Satuan pendidikan tidak boleh hadir sekadar sebagai pemadam kebakaran yang bereaksi setelah masalah muncul, melainkan sebagai pengelola ruang aman bagi murid dalam menyalurkan kreativitasnya.
Posisi strategis satuan pendidikan adalah sebagai fasilitator, tempat murid belajar bahwa kebebasan berekspresi harus berjalan seiring dengan tanggung jawab dan etika.
Hal ini sejalan dengan pandangan dalam buku Pendidikan Karakter Era Digital yang menekankan bahwa dunia digital bukan sekadar ruang hiburan, tetapi juga ruang pembiasaan nilai. Murid perlu dikenalkan pada cara bersikap di dunia maya sebagaimana mereka berinteraksi di dunia nyata.

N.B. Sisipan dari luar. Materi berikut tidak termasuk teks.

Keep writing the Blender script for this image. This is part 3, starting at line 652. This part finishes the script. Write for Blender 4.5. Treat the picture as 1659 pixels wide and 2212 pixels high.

Kreativitas murid di media sosial seharusnya tidak dipandang sebagai ancaman, melainkan peluang. Dengan bimbingan yang tepat, kreativitas tersebut bisa diarahkan untuk memperkuat literasi digital, kemampuan storytelling, desain, public speaking, hingga kerja sama.
Penelitian Ulfa Nurfitri Aprilia tentang Strategi Pendidik MI dalam Membentuk Etika Digital pada Peserta Didik di Era Media Sosial membuktikan bahwa pendidik memiliki peran penting dalam membentuk etika digital murid melalui pembiasaan, pendampingan, dan teladan nyata.
Maka, satuan pendidikan yang bijak seharusnya memberi ruang melalui kegiatan yang terstruktur, misalnya dengan mengadakan lomba konten edukatif, festival literasi digital, atau proyek kolaboratif yang memungkinkan murid menunjukkan ide-idenya secara positif. Dengan cara ini, ekspresi murid tetap tumbuh, sementara martabat satuan pendidikan tetap terjaga.